WASHINGTON (AP) — While small, older buildings might not make for an impressive skyline, they may be better for cities than massive, gleaming office towers, according to a study released Thursday.

Neighborhoods and commercial areas with a mix of older, smaller buildings make for more vibrant, walkable communities with more businesses, nightlife and cultural outlets than massive newer buildings, according the National Trust for Historic Preservation’s study.

Researchers examined block-by-block data from Seattle, San Francisco and Washington in part for their hot real estate markets and development pressures. The analysis found that corridors with smaller, older buildings generally perform better for the local economy than areas with newer buildings that might stretch an entire block.

Older buildings become magnets for young people and retirees alike, researchers said. They draw more shops, restaurants, entertainment venues, small businesses owned by women and minorities, and jobs. On a per-square-foot basis, small building corridors have a larger concentration of jobs, businesses and creative sector jobs than downtown skyscrapers. In Seattle, commercial areas with smaller, more age-diverse buildings have 36.8 percent more jobs per square foot than areas with newer, larger buildings.

Historic corridors in these cities are often active from morning to night, said lead researcher Michael Powe, an urban planner with the National Trust’s Preservation Green Lab. In D.C., these areas draw more non-chain, local businesses. In San Francisco, they generate more jobs based in small businesses.

Researchers acknowledge that other factors also contribute to success in the three cities.

Still, after evaluating business districts based on 47 economic, social and environmental metrics, Powe said he was surprised to see the data clearly demonstrate what preservationists thought to be true.

“People want to be where there’s an interesting and exciting mix of the old and new,” he said. “Now we have all this data to back up what I think preservationists and planners have sort of known for decades.”

The study examined such historic neighborhoods as San Francisco’s rapidly changing Mid-Market, where Twitter moved its headquarters; Seattle’s Capitol Hill and Chinatown International District; and Washington’s Barracks Row and H Street corridor where a streetcar line has been built. Many high performing areas in the study have commercial corridors that were originally built up in the 20th century streetcar era.

National Trust President Stephanie Meeks said the group hopes developers and city planners will consider the data.

“There is a lot of economic capability in older and smaller buildings and in historic districts that’s often overlooked,” she said.

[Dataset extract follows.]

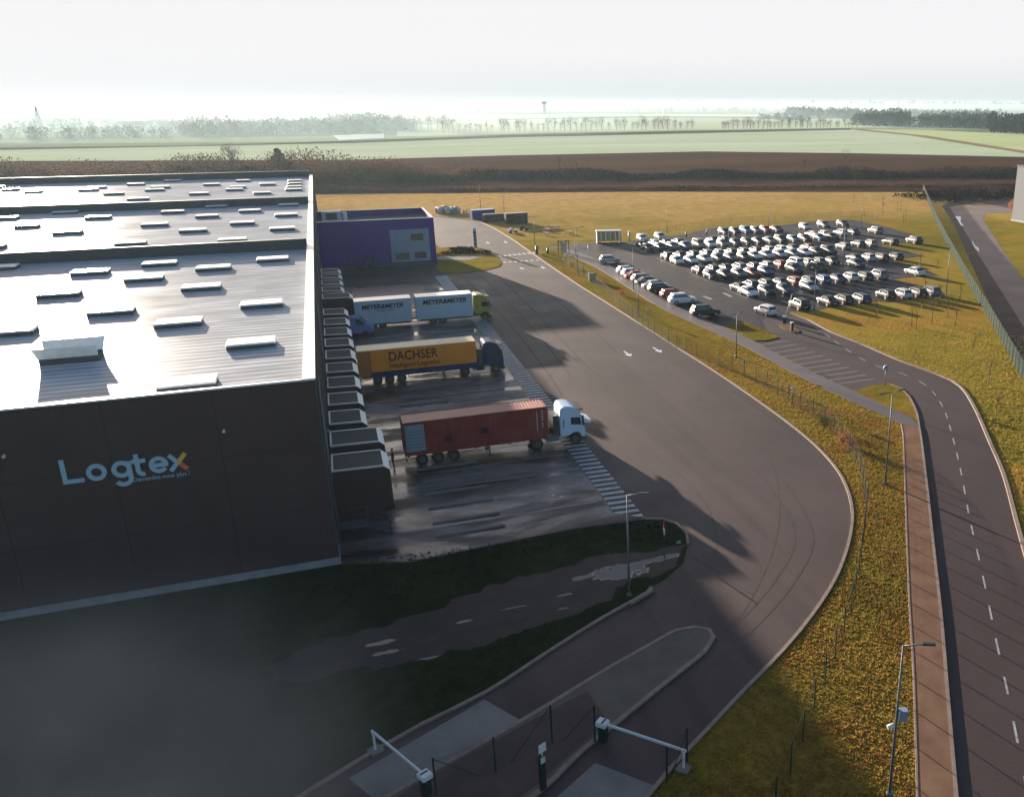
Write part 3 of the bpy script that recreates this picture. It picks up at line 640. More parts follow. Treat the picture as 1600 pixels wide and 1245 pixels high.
# skylights: (left px, right px, bottom px)
SK = [(355,430,545),(248,336,610),(-12,47,526),(241,315,512),(136,208,494),(377,441,482),(283,345,455),(56,124,466),(194,254,441),(306,360,424),(112,166,431),(222,275,417),(402,451,410),(-32,22,423),
      (180,226,384.5),(341,385,379),(280,322,364),(422,461,361),(220,261,354.5),(360,397,352),(82,126,367),(26,56,357),(306,340,341),(430,465,339),(133,171,343),(-15,27,344),(252,287,334),(374,407,332.5),(82,119,335),(322,354,325.5),(166,202,326.5),(436,466,323),(35,74,327.5),(-45,5,390),
      (199,231,313.5),(163,191,305),(296,325,305),(396,423,304),(122,152,299),(227,255,299),(236,264,294.5),(136,164,295),(353,379,298.5),(359,383,294.5),(446,472,298.5),(448,472,294),(450,472,289),(450,472,284.5),(406,430,290),(318,343,290.5),(199,224,290),(257,282,284.5),(164,191,284.5),(369,390,284.5),(5,26,298.5),(42,60,302),(-20,4,294.5),
      (-95,-35,470),(-110,-60,505),(-60,-20,436),(-80,-30,350),(-70,-40,310),(-60,-20,366)]
def vent(x0, x1, y):
    h = .30; d = 1.85
    b = PB(); b.box((x0, y, ZR), (x1, y+d, ZR+h)); c = b.build('skylight', M['skyside'], wh)
    t = PB(); t.extrude([(x0-.08, ZR+h), (x1+.08, ZR+h), (x1-.05, ZR+h+.14), (x0+.05, ZR+h+.14)], y-.1, y+d+.1); t.build('skylight_lid', M['skylight'], c, bevel=.03)
    return c
for a, c_, yb in SK:
    A = G(a, yb, ZR); B = G(c_, yb, ZR); y = (A[1]+B[1])/2; l = min(3.4, max(2.9, B[0]-A[0])); xm = (A[0]+B[0])/2
    if abs(y-120.6) < 2: y -= 2.6
    if y < Y0+.6: y = Y0+.6
    vent(xm-l/2, xm+l/2, y)
# the open smoke vent with two lids folded up
A = G(62, 572, ZR); B = G(152, 568, ZR)
b = PB(); b.box((A[0], A[1], ZR), (B[0], A[1]+1.7, ZR+.45)); ov = b.build('skylight', M['skyside'], wh); ov['label'] = 'open smoke vent with raised lids'
for s in (0, 1):
    y_ = A[1]+(0 if s == 0 else 1.7); t = PB(); dy = -.55 if s == 0 else .55
    t.add([(A[0], y_, ZR+.45), (B[0], y_, ZR+.45), (B[0]+.15, y_+dy, ZR+1.25), (A[0]-.15, y_+dy, ZR+1.25), (A[0], y_-.06, ZR+.45), (B[0], y_-.06, ZR+.45), (B[0]+.15, y_+dy-.06, ZR+1.3), (A[0]-.15, y_+dy-.06, ZR+1.3)],
          [(0, 1, 2, 3), (7, 6, 5, 4), (0, 4, 5, 1), (2, 6, 7, 3), (1, 5, 6, 2), (0, 3, 7, 4)])
    t.build('vent_lid', M['skylight'], ov)
# sign lettering on the near wall
SK_N = [0]
def stroke(mb, pts, w, y=Y0-.02, th=.10, m=0):
    SK_N[0] = (SK_N[0]+1) % 7; th = th+.004*SK_N[0]; y = y-.0007*SK_N[0]
    ps = [Vector(p) for p in pts]; n = len(ps); L_ = []; R_ = []
    for i in range(n):
        d = (ps[min(n-1, i+1)]-ps[max(0, i-1)]).normalized(); nn = Vector((-d.y, d.x))*w/2
        L_.append(ps[i]+nn); R_.append(ps[i]-nn)
    vs = []
    for k in range(n): vs += [(L_[k].x, y, L_[k].y), (R_[k].x, y, R_[k].y), (L_[k].x, y-th, L_[k].y), (R_[k].x, y-th, R_[k].y)]
    fs = []
    for k in range(n-1):
        a, b_ = 4*k, 4*k+4
        fs += [(a+2, b_+2, b_+3, a+3), (a, a+2, b_+2, b_), (a+1, b_+1, b_+3, a+3)]
    fs += [(0, 1, 3, 2), (4*n-4, 4*n-3, 4*n-1, 4*n-2)]
    mb.add(vs, fs, m)
def arc(cx, cz, r, a0, a1, n=28, rz=None): return [(cx+r*math.cos(R(a0+(a1-a0)*i/n)), cz+(rz or r)*math.sin(R(a0+(a1-a0)*i/n))) for i in range(n+1)]
w = .25; zb = 8.28; r = .41; zc = zb+r+w/2-.02
sg = tag(bpy.data.objects.new('wall_sign', None), 'pale blue company name in big raised letters on the dark near wall, last letter half orange', 'wall sign')
def letter(pts_list, m='logo_blue'):
    b = PB()
    for p in pts_list: stroke(b, p, w)
    return b.build('letter', M[m], wh_sign)
wh_sign = thing('wall_sign', (-13.3, Y0, 8.2), 'pale blue company name in big letters on dark wall, last letter half orange', 'wall sign')
bpy.data.objects.remove(sg)
letter([[(-16.42, 9.82), (-16.42, zb+.0)], [(-16.55, zb+w/2), (-15.45, zb+w/2)]])
letter([arc(-14.75, zc, r, 0, 360, 40)])
b = PB(); stroke(b, arc(-13.42, zc, r, 0, 360, 40), w); stroke(b, [(-13.42+r, zc+.46), (-13.42+r, zc-.62)], w); stroke(b, arc(-13.42, zc-.62, r, 0, -150, 20, rz=.36), w); b.build('letter', M['logo_blue'], wh_sign)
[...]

The study is the start of a larger initiative also examining Baltimore, Philadelphia and other cities with less robust real estate markets. Researchers also want to know whether their findings hold up in younger and smaller cities as well or less prosperous areas.

“We hear from time to time, ‘well, it’s just easier to tear it down and to start over,'” Meeks said. “So we feel compelled to put the strongest argument forward that it’s worth the effort to invest in these places, not just from a cultural standpoint but from an economic standpoint.”